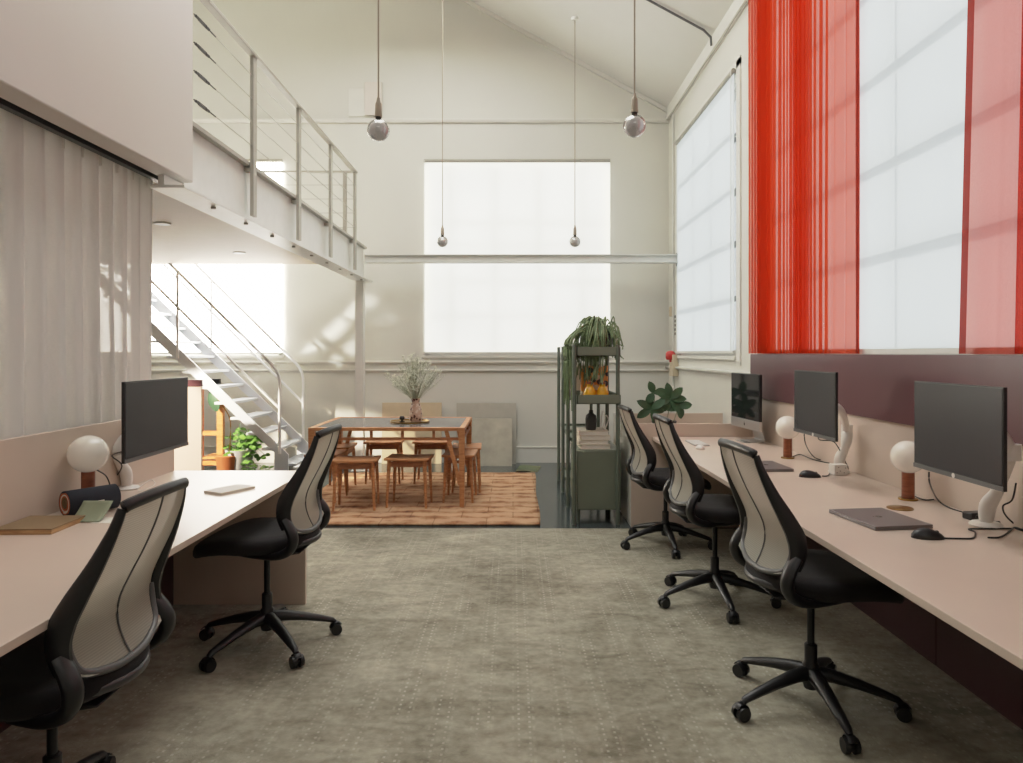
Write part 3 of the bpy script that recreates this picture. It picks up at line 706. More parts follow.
# ------------------------------------------------------------------ monitors, lamps and desk things
def monitor(lab, p_far, p_near, z0, z1, foot, grp='flat monitors on arms'):
    """screen spans p_far -> p_near in plan; z0..z1; foot = clamp point on desk"""
    c = Vector(((p_far[0]+p_near[0])/2, (p_far[1]+p_near[1])/2, 0))
    d = Vector((p_near[0]-p_far[0], p_near[1]-p_far[1], 0)); w = d.length
    side = 1 if c.x > 0 else -1
    rz = math.atan2(d.y, d.x)             # local +x from far to near
    t = thing('monitor', lab, 'monitor', (c.x, c.y, z0), rz, grp)
    h = z1-z0
    bk = 1 if side > 0 else -1            # local y pointing to the wall
    MB().box(-w/2, w/2, min(0, bk*.013), max(0, bk*.013), 0, h).build('housing', M['black'], t, bev=.002)
    MB().box(-w/2+.006, w/2-.006, min(-bk*.0015, 0), max(-bk*.0015, 0), .02, h-.006).build('screen', M['screen'], t)
    MB().box(-w/2, w/2, min(-bk*.003, 0), max(-bk*.003, 0), .0, .016).build('bottom_bezel', M['greyp'], t)
    if side > 0:
        MB().lathe([(0, 0), (.009, 0), (.009, .001), (0, .001)], (0, -bk*.0035, .009), 16, Matrix.Rotation(D(90), 3, 'X')).build('emblem', M['white'], t)
    MB().box(-.12, .12, min(bk*.013, bk*.04), max(bk*.013, bk*.04), h*.25, h*.78).build('rear_housing', M['black'], t, bev=.006)
    f = Vector(foot); inv = (Matrix.Translation((c.x, c.y, z0)) @ Matrix.Rotation(rz, 4, 'Z')).inverted() @ Matrix.Translation(f)
    nrm = Vector((side, 0, 0))
    back = Vector((c.x, c.y, z0+h*.5))+nrm*.075-f
    elbow = (Vector((.03, -.10, .30)) if foot[1] < 3.2 else Vector((.03, -.03, .24))) if side > 0 else Vector((.0*side, .03, .28))
    def loc(mb):
        for v in mb.b.verts: v.co = inv @ v.co
        return mb
    pl = smooth_path([(0, 0, .012), (.0, -.01, .08), (.01*side, -.045, .14), (.02*side, -.05, .2), elbow], 5)
    a = loc(MB().sweep(pl, [.021+.008*abs(math.sin(i*.32)) for i in range(len(pl))], seg=14)).build('support_arm', M['white'], t)
    loc(MB().lathe([(0, 0), (.055, 0), (.058, .006), (.05, .014), (.03, .018), (0, .018)])).build('clamp_base', M['white'], a)
    loc(MB().sweep([elbow-Vector((0, 0, .03)), elbow+Vector((0, 0, .03))], .03, seg=18)).build('elbow_joint', M['white'], a)
    loc(MB().sweep(smooth_path([elbow, (elbow+back)/2+Vector((.02*side, 0, .03)), back], 5), [(.018, .026)]*11, seg=12)).build('upper_arm', M['white'], a)
    loc(MB().sweep([back-nrm*.028, back+nrm*.012], .034, seg=18)).build('mount_head', M['white'], a)
    return t
m3 = monitor('black monitor at the right edge of the right desk', (1.61, 2.81), (1.605, 2.29), .945, 1.288, on(986, 526))
m2 = monitor('black monitor in the middle of the right desk', (1.55, 3.86), (1.56, 3.385), .97, 1.307, (1.83, 3.93, .73))
m1 = monitor('black monitor on the left desk', (-1.625, 3.50), (-1.61, 2.90), .94, 1.28, on(127, 489))

def lamp(lab, X, Y, r, hc):
    t = thing('table_lamp', lab, 'lamp', (X, Y, .73), 0, 'globe table lamps')
    MB().lathe([(0, 0), (.041, 0), (.042, .004), (.040, .008), (0, .008)]).build('base', M['brass'], t)
    MB().lathe([(0, .008), (.0265, .008), (.027, .012), (.027, hc-.004), (.026, hc), (0, hc)]).build('stem', M['walnut'], t)
    MB().ball((0, 0, hc+r*.96), r, 36).build('globe_shade', M['opal'], t)
    return t
lamp('globe lamp on a wooden cylinder nearest on the right desk', 1.806, 3.20, .0735, .125)
lamp('globe lamp on a wooden cylinder between the all-in-one computer and a monitor', 1.75, 4.46, .0735, .125)
lamp('large globe lamp with wooden stem on the left desk', -1.845, 3.04, .080, .155)

# all-in-one computer
t = thing('desktop_computer', 'silver all-in-one computer at the far end of the right desk', 'computer', (1.765, 5.30, .73), D(5))
MB().box(-.012, .010, -.255, .255, .17, .515).build('display_housing', M['black'], t, bev=.004)
MB().box(-.0135, -.012, -.247, .247, .178, .508).build('screen', M['screenb'], t)
ch = MB().box(-.0135, .010, -.255, .255, .10, .1695).build('chin', M['alu'], t, bev=.003)
MB().ball((-.0145, 0, .133), .011, 12, sx=.15).ball((-.0145, .003, .149), .004, 8, sx=.3).build('emblem', M['black'], ch)
stp = smooth_path([(.012, 0, .30), (.03, 0, .24), (.10, 0, .05), (.105, 0, .012), (.06, 0, .004), (-.05, 0, .003)], 5)
MB().sweep(stp, [(.085, .004)]*len(stp), up=(1, 0, 0), seg=4).build('stand', M['alu'], t)
t = thing('keyboard', 'slim white keyboard at the far end of the right desk', 'keyboard', (1.36, 5.17, .73), D(0))
MB().box(-.055, .055, -.14, .14, 0, .009).build('body', M['alu'], t, bev=.003)
kb = MB()
for i in range(5):
    for j in range(13): kb.box(-.047+.019*i, -.031+.019*i, -.132+.0205*j, -.115+.0205*j, .009, .0115)
kb.build('keys', M['white'], t)
def mouse(lab, p, rz, m, s=1.0):
    t = thing('computer_mouse', lab, 'mouse', p, rz)
    b = MB().ball((0, 0, 0), 1, 20)
    for v in b.b.verts:
        x, y, z = v.co; zz = max(z, 0)*(.036-.010*x)
        v.co = Vector((x*.058*s, y*.033*s*(1-.12*x), zz*s))
    b.build('body', m, t, ang=2)
    MB().cyl((.030*s, -.003, .0215*s), (.030*s, .003, .0215*s), .008*s, seg=12).build('scroll_wheel', M['greyp'], t)
    return t
mouse('white mouse beside the slim keyboard', on(700, 449), D(100), M['white'], .85)
mouse('black mouse in the middle of the right desk', on(810, 477), D(-10), M['black'])
mouse('black mouse nearest the camera on the right desk', on(928, 538), D(-8), M['black'], .98)
def laptop(lab, c, rz, w=.31, d=.22):
    t = thing('laptop', lab, 'laptop', c, rz, 'closed laptops')
    MB().box(-w/2, w/2, -d/2, d/2, .001, .009).build('base', M['spacegrey'], t, bev=.002)
    MB().box(-w/2, w/2, -d/2, d/2, .0095, .016).build('lid', M['spacegrey'], t, bev=.002)
    MB().lathe([(0, .016), (.014, .016), (.014, .0163), (0, .0163)], seg=20).ball((.004, .019, .0161), .004, 8, sz=.1).build('emblem', M['lgdark'], t)
    return t
laptop('closed grey laptop nearest the camera on the right desk', (1.462, 2.80, .73), D(98), .30, .24)
laptop('closed grey laptop beside the middle chair on the right desk', on(766, 467.5), D(92), .30, .20)
tag(MB().lathe([(0, 0), (.052, 0), (.053, .003), (.048, .005), (0, .004)]).build('brass_disc', M['brass']), 'flat round brass coaster next to the near laptop', 'coaster').location = on(900, 508.5)
t = thing('cable_box', 'white box with small prints under the middle monitor', 'box', on(838, 474.5), D(8))
MB().box(-.038, .038, -.03, .03, 0, .058).build('carton', M['white'], t, bev=.003)
mk = MB()
for x, z in ((-.025, .015), (-.006, .024), (.017, .014), (.025, .04), (-.016, .044)): mk.box(x-.003, x+.003, -.0308, -.0302, z-.002, z+.002)
mk.build('printed_marks', M['greyp'], t)
tag(MB().box(-.05, .05, -.024, .024, 0, .03).build('power_adapter', M['black'], bev=.006), 'black power brick beneath the right edge monitor', 'adapter').location = on(977, 519)
bpy.data.objects['power_adapter'].rotation_euler.z = .2
def cable(lab, pts, m=None, r=.0032, n=6):
    return tag(MB().sweep(smooth_path(pts, n), r, seg=7).build('power_cable', m or M['black']), lab, 'cable')
dz = .7335
cable('black cable hanging from the underside of the right edge monitor', [at(929, 472, 2.74), at(930, 484, 2.76), on(938, 500, dz+.02), on(950, 508, dz), on(966, 513, dz), on(972, 515, dz+.01)])
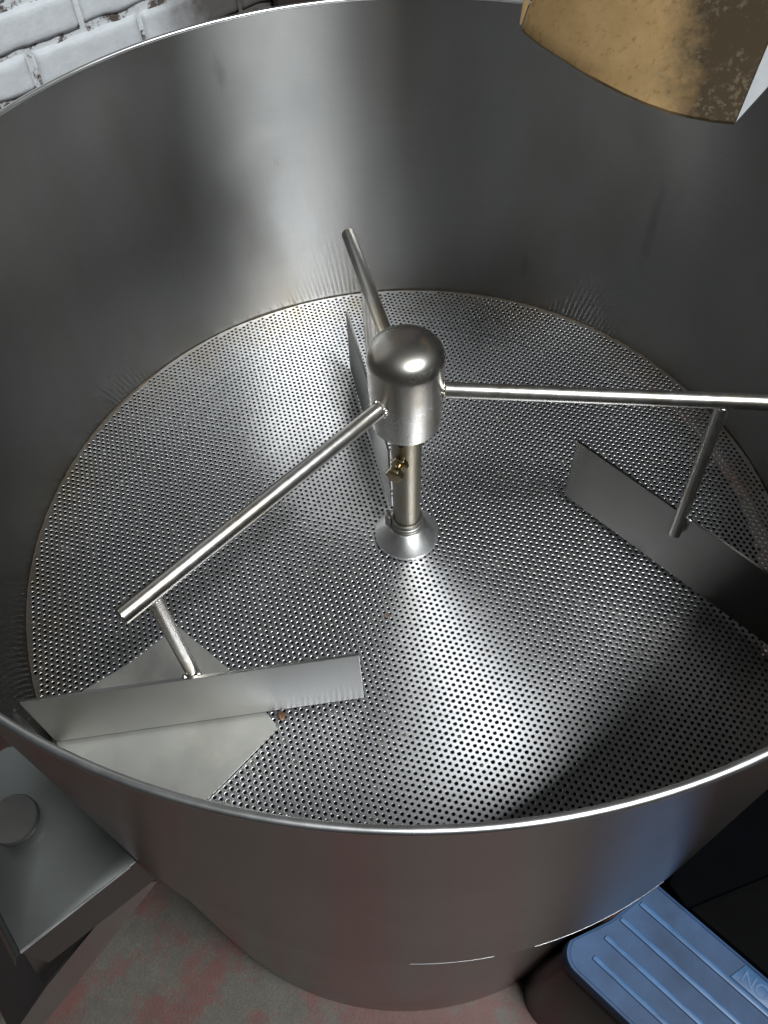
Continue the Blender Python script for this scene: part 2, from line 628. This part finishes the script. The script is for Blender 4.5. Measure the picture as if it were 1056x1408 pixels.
def perforated():
    P = 0.0062
    a0 = math.radians(-14)
    hr, ci = 0.00168, 0.00202          # hole radius, chamfer radius
    RM = 0.3992
    e1 = np.array([math.cos(a0), math.sin(a0)]) * P
    e2 = np.array([math.cos(a0 + math.pi / 3), math.sin(a0 + math.pi / 3)]) * P
    K = 90
    ii, jj = np.meshgrid(np.arange(-K, K + 1), np.arange(-K, K + 1))
    c = ii.reshape(-1, 1) * e1 + jj.reshape(-1, 1) * e2
    rr = np.hypot(c[:, 0], c[:, 1])
    hexr = P / math.sqrt(3)
    solid = c[(rr < RM + hexr) & ((rr > RM - hexr) | (rr < 0.018 + hexr)) & (rr > 0.0125)]
    hole = c[(rr <= RM - hexr) & (rr >= 0.018 + hexr)]
    hole_all = hole
    ah = a0 + math.radians(30) + np.arange(6) * math.pi / 3
    hx = np.stack([np.cos(ah), np.sin(ah)], 1) * hexr
    ar = a0 + math.radians(30) + np.arange(12) * math.pi / 6
    rg = np.stack([np.cos(ar), np.sin(ar)], 1)
    n = len(hole)
    # some unevenness hole by hole
    jit = rng.normal(0, 0.00006, (n, 2))
    hs = 1 + rng.normal(0, 0.03, (n, 1, 1))
    V = np.zeros((n, 42, 3))
    V[:, 0:6, :2] = hole[:, None] + hx
    V[:, 6:18, :2] = (hole + jit)[:, None] + rg * ci * hs
    V[:, 18:30, :2] = (hole + jit)[:, None] + rg * hr * hs
    V[:, 18:30, 2] = -0.00016
    V[:, 30:42, :2] = (hole + jit)[:, None] + rg * hr * hs
    V[:, 30:42, 2] = -0.0008
    F3, F4 = [], []
    for k in range(6):
        a, b = k, (k + 1) % 6
        r0, r1, r2 = 6 + 2 * k, 6 + 2 * k + 1, 6 + (2 * k + 2) % 12
        F3 += [(a, r1, r0), (a, b, r1), (b, r2, r1)]
    for k in range(12):
        k2 = (k + 1) % 12
        F4 += [(6 + k, 6 + k2, 18 + k2, 18 + k), (18 + k, 18 + k2, 30 + k2, 30 + k)]
    F3, F4 = np.array(F3), np.array(F4)
    off = (np.arange(n) * 42)[:, None, None]
    f3 = (F3[None] + off).reshape(-1, 3)
    f4 = (F4[None] + off).reshape(-1, 4)
    ns = len(solid)
    VS = np.zeros((ns, 6, 3))
    VS[:, :, :2] = solid[:, None] + hx
    q = np.hypot(VS[:, :, 0], VS[:, :, 1])
    k = np.where(q > RM, RM / q, 1.0)
    VS[:, :, 0] *= k
    VS[:, :, 1] *= k
    base = n * 42
    FS = np.array([(0, 1, 2), (0, 2, 3), (0, 3, 4), (0, 4, 5)])
    fs = (FS[None] + base + (np.arange(ns) * 6)[:, None, None]).reshape(-1, 3)
    allv = np.concatenate([V.reshape(-1, 3), VS.reshape(-1, 3)])
    # the sheet is not perfectly flat
    x, y = allv[:, 0], allv[:, 1]
    allv[:, 2] += 0.0006 * np.sin(x * 17 + 1.3 * np.sin(y * 9)) * np.sin(y * 21 + 0.6)
    loops = np.concatenate([f3.ravel(), fs.ravel(), f4.ravel()]).astype(np.int32)
    nt = len(f3) + len(fs)
    ls = np.concatenate([np.arange(nt) * 3, nt * 3 + np.arange(len(f4)) * 4]).astype(np.int32)
    me = bpy.data.meshes.new('perforated_floor')
    me.vertices.add(len(allv))
    me.vertices.foreach_set('co', allv.ravel().astype(np.float32))
    me.loops.add(len(loops))
    me.loops.foreach_set('vertex_index', loops)
    me.polygons.add(len(ls))
    me.polygons.foreach_set('loop_start', ls)
    mi = np.zeros(len(ls), dtype=np.int32)
    mi[nt + 1::2] = 1                      # the bores
    mi[nt::2] = 0                          # the worn hole edges
    me.polygons.foreach_set('material_index', mi)
    me.polygons.foreach_set('use_smooth', [False] * len(ls))
    me.update(calc_edges=True)
    me.validate()
    return me, hole_all


pme, holes = perforated()
finish('perforated_floor', pme, M_perf, tray, smooth=False)
pme.materials.append(M_bore)
pme.materials.append(M_edge)

# clogged holes and crumbs of coffee in the sheet
bm = bmesh.new()
pick = rng.choice(len(holes), 420, replace=False)
for k in pick:
    x, y = holes[k]
    lump(bm, (x, y, -0.0008 + random.uniform(-0.0003, 0.0002)), 0.00175, (1, 1, 0.5), 0.2, 1)
for k in range(90):
    a, r = random.uniform(0, 6.283), 0.39 * math.sqrt(random.random())
    lump(bm, (r * math.cos(a), r * math.sin(a), 0.0005), random.uniform(0.0004, 0.001), (1, 1, 0.6), 0.3, 1)
o = bmobj('coffee_crumbs', bm, M_residue, tray)
o['kind'] = 'stuff'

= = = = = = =

→ **REQUEST**: Report only how many lines in the entries contain "part".

→ **ANSWER FOR THE TASK**: 2